Tuesday, June 27, 2017


I was on vacation and it was good. We drove from MetroParkCentralis to Maine and back. It took 3 days to get there and 3 days to get back and the driving was mo debinetely part of the vacation. I'll have to tell you more but I am eager to discuss national and international politics with you because.... well, actually, not. We watch not the TV nor monitor the radio while we vacate on the rock bound coast of Maine and neither do we pay any attention to papers or other news and we have no internet out there where the seals run wild and the kayaks roam. We kind of just fail to pay attention for awhile. That's well worth the doing.

Nevertheless, we caught snippets and glimpses and one of us laughed up his sleeve while another was somewhat torqued by the slippery and elusive news and the best of us really bought the paper just for the crossword and seduko that was in it. We sailed and kayaked and ate and wandered around and had a good and relaxing time and now we are back.

On the way out we saw many things. On the way back we saw the very first Red Roof Inn. It's quite a pile. It's where the elite met to establish the Special Drawing Rights and craft a post-war economy that would not be based on any single national currency and then adopted the dollar for the international currency. Bretton Woods was what they called the deal and the inn at Mount Washington was where they gathered to agree the deal after hammering it out a lot. Our diplomats sufferered greatly during the war.

First Red Roof Inn

Red Roof Inn Veranda (one of them)

We came across the modern State Department idle while driving out of our place north of Bath. It attracted the eye, and why not?

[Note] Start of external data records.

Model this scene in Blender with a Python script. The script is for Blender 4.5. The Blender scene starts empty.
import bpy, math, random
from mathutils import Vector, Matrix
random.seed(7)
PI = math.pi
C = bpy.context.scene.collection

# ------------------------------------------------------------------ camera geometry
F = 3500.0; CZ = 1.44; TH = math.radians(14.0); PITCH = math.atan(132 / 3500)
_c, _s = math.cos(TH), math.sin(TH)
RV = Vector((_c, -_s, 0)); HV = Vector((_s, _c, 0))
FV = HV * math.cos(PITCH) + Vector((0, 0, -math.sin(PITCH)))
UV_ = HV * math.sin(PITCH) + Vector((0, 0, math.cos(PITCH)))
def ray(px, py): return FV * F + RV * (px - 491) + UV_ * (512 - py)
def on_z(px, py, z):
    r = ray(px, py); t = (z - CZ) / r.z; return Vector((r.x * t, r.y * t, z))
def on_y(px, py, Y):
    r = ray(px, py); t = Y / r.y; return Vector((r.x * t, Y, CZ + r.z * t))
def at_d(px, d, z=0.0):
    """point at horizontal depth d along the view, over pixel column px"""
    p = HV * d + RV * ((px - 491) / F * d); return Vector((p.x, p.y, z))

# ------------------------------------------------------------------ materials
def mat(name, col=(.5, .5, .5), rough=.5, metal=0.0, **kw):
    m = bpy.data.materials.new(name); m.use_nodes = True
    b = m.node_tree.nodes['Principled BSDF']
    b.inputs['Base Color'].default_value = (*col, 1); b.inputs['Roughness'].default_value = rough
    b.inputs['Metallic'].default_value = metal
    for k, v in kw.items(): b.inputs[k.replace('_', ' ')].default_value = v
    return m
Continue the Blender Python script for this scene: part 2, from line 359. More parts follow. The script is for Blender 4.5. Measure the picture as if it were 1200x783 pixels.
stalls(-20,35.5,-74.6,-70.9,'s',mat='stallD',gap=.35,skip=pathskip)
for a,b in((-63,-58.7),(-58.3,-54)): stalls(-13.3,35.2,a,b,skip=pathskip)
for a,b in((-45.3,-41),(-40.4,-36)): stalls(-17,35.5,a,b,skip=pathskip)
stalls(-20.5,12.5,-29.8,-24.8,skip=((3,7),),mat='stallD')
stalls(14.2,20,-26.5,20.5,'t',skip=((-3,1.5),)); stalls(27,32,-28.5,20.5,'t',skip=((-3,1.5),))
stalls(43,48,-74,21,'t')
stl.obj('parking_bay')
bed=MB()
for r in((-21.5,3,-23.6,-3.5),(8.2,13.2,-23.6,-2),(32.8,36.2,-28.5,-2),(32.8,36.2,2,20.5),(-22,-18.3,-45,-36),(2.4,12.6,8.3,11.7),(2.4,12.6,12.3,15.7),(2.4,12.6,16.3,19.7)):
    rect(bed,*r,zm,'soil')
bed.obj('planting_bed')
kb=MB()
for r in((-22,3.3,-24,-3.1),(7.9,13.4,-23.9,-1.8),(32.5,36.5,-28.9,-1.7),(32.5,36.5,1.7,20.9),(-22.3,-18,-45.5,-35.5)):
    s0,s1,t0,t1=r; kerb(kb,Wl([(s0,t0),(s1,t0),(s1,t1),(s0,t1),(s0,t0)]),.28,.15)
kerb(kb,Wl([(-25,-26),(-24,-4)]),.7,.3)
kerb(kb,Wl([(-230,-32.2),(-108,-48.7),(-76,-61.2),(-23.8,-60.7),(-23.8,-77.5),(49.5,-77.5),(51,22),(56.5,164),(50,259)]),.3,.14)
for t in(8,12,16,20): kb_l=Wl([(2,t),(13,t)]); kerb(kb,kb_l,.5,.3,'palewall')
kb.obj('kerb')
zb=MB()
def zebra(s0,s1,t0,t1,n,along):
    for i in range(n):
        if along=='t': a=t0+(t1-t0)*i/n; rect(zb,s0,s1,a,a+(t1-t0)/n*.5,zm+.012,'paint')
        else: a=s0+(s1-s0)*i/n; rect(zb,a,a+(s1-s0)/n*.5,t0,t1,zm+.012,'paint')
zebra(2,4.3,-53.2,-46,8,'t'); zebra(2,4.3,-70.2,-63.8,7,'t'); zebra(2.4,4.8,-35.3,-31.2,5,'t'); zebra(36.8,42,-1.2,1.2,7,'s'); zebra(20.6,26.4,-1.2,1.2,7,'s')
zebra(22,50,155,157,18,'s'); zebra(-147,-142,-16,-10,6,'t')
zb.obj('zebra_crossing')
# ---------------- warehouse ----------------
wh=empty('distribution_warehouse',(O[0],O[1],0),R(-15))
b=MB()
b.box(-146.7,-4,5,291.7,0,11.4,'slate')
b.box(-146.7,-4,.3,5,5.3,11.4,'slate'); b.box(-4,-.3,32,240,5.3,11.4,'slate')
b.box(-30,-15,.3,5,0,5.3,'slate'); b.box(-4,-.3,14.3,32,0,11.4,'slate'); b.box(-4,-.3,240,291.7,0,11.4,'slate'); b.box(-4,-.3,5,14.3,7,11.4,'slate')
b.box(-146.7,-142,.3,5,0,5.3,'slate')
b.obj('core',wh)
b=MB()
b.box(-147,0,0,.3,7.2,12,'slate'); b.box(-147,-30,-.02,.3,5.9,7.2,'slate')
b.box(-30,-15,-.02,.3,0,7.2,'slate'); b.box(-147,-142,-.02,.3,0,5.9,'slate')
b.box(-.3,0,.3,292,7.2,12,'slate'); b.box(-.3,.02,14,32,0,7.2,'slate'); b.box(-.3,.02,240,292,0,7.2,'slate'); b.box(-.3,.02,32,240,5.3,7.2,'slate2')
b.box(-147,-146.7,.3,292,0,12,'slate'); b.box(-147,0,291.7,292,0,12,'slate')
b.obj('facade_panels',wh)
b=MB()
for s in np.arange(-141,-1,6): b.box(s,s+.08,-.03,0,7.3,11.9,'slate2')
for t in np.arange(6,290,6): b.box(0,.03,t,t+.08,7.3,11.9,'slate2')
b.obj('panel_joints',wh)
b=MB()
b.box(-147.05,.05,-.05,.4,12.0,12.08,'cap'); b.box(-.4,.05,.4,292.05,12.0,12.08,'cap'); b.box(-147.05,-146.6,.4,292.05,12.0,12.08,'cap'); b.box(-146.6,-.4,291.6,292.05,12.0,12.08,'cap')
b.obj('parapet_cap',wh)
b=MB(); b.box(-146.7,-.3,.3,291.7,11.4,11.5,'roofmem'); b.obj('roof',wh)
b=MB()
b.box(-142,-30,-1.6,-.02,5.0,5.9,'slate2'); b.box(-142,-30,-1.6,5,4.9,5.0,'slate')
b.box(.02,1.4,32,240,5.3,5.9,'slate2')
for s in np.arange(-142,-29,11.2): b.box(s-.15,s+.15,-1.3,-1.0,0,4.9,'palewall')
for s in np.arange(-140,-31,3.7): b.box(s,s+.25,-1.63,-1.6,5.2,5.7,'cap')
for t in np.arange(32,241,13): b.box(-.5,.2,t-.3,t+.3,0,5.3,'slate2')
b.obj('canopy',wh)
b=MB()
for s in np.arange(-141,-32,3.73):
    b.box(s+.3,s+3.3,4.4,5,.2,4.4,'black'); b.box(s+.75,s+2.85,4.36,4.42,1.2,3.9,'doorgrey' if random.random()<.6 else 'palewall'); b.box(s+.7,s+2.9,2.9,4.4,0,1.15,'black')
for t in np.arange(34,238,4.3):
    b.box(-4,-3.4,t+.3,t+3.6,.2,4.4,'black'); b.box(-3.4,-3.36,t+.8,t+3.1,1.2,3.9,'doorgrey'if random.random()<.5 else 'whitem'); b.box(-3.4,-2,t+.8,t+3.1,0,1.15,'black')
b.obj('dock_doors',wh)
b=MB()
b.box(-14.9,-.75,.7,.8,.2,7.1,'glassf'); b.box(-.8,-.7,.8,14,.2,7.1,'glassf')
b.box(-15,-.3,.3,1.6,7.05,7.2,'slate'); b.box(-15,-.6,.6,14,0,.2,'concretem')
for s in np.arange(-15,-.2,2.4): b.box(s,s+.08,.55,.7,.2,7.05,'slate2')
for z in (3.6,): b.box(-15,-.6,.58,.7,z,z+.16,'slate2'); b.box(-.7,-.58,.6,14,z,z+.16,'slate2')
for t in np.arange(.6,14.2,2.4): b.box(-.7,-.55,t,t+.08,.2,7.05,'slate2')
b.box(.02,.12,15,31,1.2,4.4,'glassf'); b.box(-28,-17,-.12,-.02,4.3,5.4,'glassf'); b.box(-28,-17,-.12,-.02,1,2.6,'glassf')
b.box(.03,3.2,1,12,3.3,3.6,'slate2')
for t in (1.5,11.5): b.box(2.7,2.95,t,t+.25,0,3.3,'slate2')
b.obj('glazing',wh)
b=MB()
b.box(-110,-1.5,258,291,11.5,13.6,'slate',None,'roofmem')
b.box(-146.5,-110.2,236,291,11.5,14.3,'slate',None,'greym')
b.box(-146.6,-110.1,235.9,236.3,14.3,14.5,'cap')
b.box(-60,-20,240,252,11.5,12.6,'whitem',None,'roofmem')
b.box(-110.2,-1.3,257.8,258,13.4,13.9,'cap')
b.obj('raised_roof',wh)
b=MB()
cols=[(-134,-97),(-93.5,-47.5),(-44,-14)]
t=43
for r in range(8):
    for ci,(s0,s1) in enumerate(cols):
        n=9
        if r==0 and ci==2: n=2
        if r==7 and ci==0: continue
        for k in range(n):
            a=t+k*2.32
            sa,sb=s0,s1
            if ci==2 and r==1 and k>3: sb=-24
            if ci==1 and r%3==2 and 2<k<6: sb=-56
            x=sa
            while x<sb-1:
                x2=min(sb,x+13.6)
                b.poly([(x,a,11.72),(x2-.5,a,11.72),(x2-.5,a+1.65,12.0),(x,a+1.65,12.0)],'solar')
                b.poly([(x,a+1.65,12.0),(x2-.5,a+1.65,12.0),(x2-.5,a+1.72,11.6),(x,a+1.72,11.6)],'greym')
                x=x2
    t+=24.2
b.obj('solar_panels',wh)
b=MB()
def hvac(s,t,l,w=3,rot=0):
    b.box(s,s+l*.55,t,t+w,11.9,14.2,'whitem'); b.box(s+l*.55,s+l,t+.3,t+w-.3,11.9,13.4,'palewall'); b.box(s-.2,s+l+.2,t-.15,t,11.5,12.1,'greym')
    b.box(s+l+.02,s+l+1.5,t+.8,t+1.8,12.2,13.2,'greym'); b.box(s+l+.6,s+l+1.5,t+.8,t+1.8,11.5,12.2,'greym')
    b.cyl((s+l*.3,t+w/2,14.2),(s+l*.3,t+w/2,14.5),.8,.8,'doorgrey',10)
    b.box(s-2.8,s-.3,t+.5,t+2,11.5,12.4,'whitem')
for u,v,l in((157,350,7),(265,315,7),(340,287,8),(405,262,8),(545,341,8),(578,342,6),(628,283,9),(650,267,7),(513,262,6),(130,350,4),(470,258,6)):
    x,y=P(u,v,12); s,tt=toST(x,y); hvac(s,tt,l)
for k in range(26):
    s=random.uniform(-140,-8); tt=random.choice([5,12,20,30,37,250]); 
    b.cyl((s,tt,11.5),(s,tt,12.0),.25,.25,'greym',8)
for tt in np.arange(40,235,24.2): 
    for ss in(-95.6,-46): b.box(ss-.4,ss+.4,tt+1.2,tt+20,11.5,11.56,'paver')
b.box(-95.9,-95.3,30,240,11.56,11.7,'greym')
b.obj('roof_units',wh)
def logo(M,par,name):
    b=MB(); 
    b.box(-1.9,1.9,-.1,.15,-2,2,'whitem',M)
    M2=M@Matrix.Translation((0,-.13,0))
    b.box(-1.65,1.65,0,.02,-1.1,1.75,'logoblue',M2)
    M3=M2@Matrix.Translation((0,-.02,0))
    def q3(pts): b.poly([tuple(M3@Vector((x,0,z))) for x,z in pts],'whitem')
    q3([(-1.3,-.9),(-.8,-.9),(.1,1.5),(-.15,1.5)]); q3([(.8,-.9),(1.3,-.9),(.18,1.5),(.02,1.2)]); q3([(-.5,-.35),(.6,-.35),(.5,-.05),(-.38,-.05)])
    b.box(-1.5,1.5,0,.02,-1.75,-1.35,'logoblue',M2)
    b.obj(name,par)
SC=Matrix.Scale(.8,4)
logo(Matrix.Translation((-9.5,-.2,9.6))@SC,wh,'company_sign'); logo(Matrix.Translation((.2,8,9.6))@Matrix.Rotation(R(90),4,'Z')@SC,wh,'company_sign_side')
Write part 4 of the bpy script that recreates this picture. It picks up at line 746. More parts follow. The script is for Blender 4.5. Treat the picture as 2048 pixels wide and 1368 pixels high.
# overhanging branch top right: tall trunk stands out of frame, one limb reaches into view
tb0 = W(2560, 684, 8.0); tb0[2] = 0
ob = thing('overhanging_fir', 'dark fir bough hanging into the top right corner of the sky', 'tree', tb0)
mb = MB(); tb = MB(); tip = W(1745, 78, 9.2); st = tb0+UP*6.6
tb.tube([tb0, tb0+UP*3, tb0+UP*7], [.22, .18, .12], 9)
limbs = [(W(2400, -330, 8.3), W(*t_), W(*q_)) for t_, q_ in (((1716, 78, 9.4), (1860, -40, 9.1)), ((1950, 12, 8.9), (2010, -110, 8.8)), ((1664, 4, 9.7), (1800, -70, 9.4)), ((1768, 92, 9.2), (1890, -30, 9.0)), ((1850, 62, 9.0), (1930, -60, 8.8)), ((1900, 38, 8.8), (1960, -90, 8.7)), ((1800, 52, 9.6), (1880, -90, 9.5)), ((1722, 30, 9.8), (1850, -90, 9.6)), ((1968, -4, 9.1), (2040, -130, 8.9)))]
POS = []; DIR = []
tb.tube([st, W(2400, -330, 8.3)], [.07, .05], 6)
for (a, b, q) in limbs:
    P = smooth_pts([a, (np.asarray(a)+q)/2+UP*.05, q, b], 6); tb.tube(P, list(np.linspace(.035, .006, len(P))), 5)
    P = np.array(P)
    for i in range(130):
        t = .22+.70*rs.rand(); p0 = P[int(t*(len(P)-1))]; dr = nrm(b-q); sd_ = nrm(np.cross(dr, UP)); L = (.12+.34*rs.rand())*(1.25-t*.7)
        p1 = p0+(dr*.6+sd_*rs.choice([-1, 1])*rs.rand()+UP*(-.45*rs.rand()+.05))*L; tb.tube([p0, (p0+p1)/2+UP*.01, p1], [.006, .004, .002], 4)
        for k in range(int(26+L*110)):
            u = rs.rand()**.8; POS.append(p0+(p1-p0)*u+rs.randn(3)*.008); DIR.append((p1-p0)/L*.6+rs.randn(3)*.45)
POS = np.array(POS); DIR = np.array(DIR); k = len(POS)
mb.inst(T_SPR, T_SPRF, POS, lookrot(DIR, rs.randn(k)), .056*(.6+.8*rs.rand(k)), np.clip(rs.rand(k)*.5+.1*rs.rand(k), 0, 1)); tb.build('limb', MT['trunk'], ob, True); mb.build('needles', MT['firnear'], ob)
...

All the tools of modern diplomacy on display at this locale north of Bath


OldAFSarge said...

Ah Maine. I love it so.

It's not something easily explained, but you did. I could almost smell the air of the Maine coast.


HMS Defiant said...

Of all the places I go or have been in the United States (I've been to all the states and lived in a huge number of them) Maine always strikes me as a land out of time. It's like visiting the Aramco compounds in Saudi Arabia. With few exceptions they lived like it was still Leave it to Beaver. They were a good 30 years behind the America of my life. I say that and mean it as a good thing. They were nice, charming, friendly, hospitable, would give you the shirt off their back and invite perfect strangers to dinner. I liked them.